— Source material —

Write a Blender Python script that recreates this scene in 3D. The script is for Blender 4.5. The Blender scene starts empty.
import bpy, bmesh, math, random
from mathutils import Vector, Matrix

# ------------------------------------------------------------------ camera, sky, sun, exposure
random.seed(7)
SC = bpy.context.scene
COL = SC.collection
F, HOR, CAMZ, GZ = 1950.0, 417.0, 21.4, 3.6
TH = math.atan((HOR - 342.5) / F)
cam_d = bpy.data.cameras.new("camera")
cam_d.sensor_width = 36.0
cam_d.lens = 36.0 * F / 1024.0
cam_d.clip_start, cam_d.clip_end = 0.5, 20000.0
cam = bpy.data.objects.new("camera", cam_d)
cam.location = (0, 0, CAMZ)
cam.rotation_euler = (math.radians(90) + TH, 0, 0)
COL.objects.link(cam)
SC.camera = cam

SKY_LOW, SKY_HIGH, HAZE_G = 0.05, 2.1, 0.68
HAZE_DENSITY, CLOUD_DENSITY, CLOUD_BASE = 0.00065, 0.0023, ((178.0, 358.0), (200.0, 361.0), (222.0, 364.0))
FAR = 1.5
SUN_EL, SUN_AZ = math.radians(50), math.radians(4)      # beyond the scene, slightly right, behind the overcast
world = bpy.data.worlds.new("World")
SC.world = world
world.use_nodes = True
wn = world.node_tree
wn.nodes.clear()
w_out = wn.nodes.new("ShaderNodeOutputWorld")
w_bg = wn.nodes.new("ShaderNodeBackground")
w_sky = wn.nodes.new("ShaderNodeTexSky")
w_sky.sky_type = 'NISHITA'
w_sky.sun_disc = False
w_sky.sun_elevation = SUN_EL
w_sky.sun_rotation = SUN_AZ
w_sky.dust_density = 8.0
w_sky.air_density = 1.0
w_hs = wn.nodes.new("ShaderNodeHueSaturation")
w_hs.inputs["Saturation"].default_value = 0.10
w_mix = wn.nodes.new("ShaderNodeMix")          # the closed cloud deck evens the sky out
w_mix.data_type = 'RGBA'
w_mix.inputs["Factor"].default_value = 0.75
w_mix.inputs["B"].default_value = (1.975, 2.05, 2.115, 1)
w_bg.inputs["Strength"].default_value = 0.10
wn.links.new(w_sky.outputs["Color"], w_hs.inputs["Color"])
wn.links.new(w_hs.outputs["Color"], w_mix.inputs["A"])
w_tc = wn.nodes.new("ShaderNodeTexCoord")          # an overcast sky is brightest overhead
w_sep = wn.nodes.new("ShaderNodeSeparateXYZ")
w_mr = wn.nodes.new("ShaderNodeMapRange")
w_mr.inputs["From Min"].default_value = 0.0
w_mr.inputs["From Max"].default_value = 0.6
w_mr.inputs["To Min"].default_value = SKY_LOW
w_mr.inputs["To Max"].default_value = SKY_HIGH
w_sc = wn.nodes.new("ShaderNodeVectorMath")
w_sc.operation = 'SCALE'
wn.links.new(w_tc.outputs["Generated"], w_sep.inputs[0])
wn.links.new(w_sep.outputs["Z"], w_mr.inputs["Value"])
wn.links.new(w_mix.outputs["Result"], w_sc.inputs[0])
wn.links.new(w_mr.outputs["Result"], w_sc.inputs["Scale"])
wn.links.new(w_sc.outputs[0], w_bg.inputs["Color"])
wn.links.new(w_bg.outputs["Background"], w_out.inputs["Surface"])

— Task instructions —
Restate, word for word and with nothing added, the lines from the first line of the listing through the one where "SC.camera = cam" stands.

— Solution to the exercise —
Write a Blender Python script that recreates this scene in 3D. The script is for Blender 4.5. The Blender scene starts empty.
import bpy, bmesh, math, random
from mathutils import Vector, Matrix

# ------------------------------------------------------------------ camera, sky, sun, exposure
random.seed(7)
SC = bpy.context.scene
COL = SC.collection
F, HOR, CAMZ, GZ = 1950.0, 417.0, 21.4, 3.6
TH = math.atan((HOR - 342.5) / F)
cam_d = bpy.data.cameras.new("camera")
cam_d.sensor_width = 36.0
cam_d.lens = 36.0 * F / 1024.0
cam_d.clip_start, cam_d.clip_end = 0.5, 20000.0
cam = bpy.data.objects.new("camera", cam_d)
cam.location = (0, 0, CAMZ)
cam.rotation_euler = (math.radians(90) + TH, 0, 0)
COL.objects.link(cam)
SC.camera = cam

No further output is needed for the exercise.